The results of a test done on District 205 drinking water for lead particles have come in.

“We’re very pleased that we can say that we do not have a lead issue in our drinking water,” says 205 Superintendent Ralph Grimm who authorized the study in March.

Grimm was first prompted to do the tests in part by the public health outbreak due to high levels of lead in Flint, Michigan’s water and by a Associated Press reporter that questioned Grimm about the safety of 205 water.

The Superintendent tells WGIL he conferred with Galesburg’s water department that expressed confidence that chemicals they use to combat dangerous amount of lead particles in water were sufficient.

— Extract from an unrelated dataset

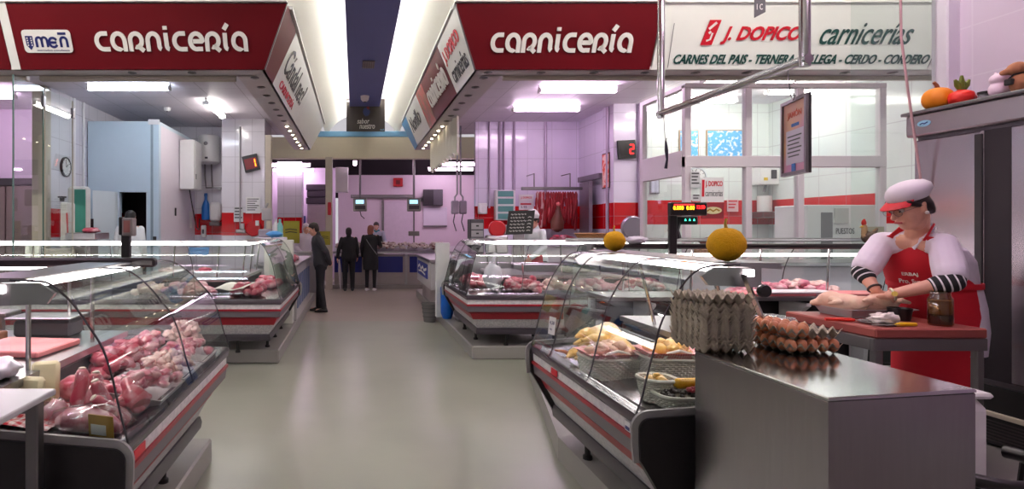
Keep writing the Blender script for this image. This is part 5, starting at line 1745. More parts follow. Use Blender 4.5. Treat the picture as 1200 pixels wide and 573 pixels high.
MB().box(-3.11, -3.10, 11.27, 11.73, c0.z + .02, c1.z - .02).build('door', WHITE, t)
MB().box(-3.10, -3.09, 11.3, 11.32, c0.z + .2, c0.z + .3).build('handle', BLACK, t)
tag(MB().tube([(-3.25, 11.4, c0.z), (-3.22, 11.5, c0.z - .35), (-3.25, 11.9, c0.z - .75), (-3.32, 12.36, c0.z - .8), (-3.32, 12.38, c0.z - .55)], .012, 6).build('power_cable', BLACK, smooth=True), 'black cable looping down from the white cabinet in the left stall', 'cable')
a = P(241, 243, 12.3)
t = thing('blue_bottle', 'blue squeeze bottle hanging on the red tiles under the water heater', 'bottle', (a.x, 12.3, a.z - .3))
MB().lathe([(.001, a.z - .27), (.085, a.z - .26), (.09, a.z - .2), (.09, a.z), (.06, a.z + .1), (.03, a.z + .16), (.03, a.z + .24), (.001, a.z + .25)], (a.x, 12.32, 0), 20).build('bottle_body', M('blue plastic', (30, 110, 190), .4, var=.05), t, smooth=True)
MB().lathe([(.04, a.z + .24), (.035, a.z + .3), (.001, a.z + .3)], (a.x, 12.32, 0), 14).build('cap', M('blue cap', (20, 90, 170), .4), t, smooth=True)
a0, a1 = P(246, 260, 12.3), P(259, 237, 12.3)
t = thing('towel_dispenser', 'white paper towel dispenser on the wall next to the blue bottle', 'dispenser', (a0.x, 12.3, a0.z))
MB().box(a0.x, a1.x, 12.2, 12.41, a0.z, a1.z, b=.05).build('dispenser_body', WHITE, t, smooth=True)
MB().box(a0.x + .01, a1.x - .01, 12.19, 12.4, a0.z - .08, a0.z - .004, b=.01).build('outlet', M('grey outlet', (120, 110, 112), .4), t)
a = P(238, 271, 12.3)
t = thing('soap_dispenser', 'small soap dispenser under the blue bottle on the wall', 'dispenser', (a.x, 12.35, a.z - .13))
MB().box(a.x - .05, a.x + .05, 12.3, 12.41, a.z - .13, a.z + .13, b=.02).build('dispenser_body', WHITE, t, smooth=True)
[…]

“I decided to go one step further and I asked our architect Bill Phillips to investigate what it would cost to do some independent sampling on our own,” Grimm says.

Although he says he was fairly confident the city’s water was safe, older pipes at some buildings left room for uncertainty.

The acceptable threshold for lead particles in water is 15 micrograms per liter and the results returned say 20 of 25 samples taken contained less than 1 microgram per liter. 

The highest recorded level of the samples was 2.8 microgram per liter.

The 25 samples were gathered on March 21 from every district building between 6:15 and 9:40 a.m. and were sent to to PDC Laboratories in Peoria to be tested for lead.

Grimm says to the best of his knowledge, a test like this has never been conducted in the district.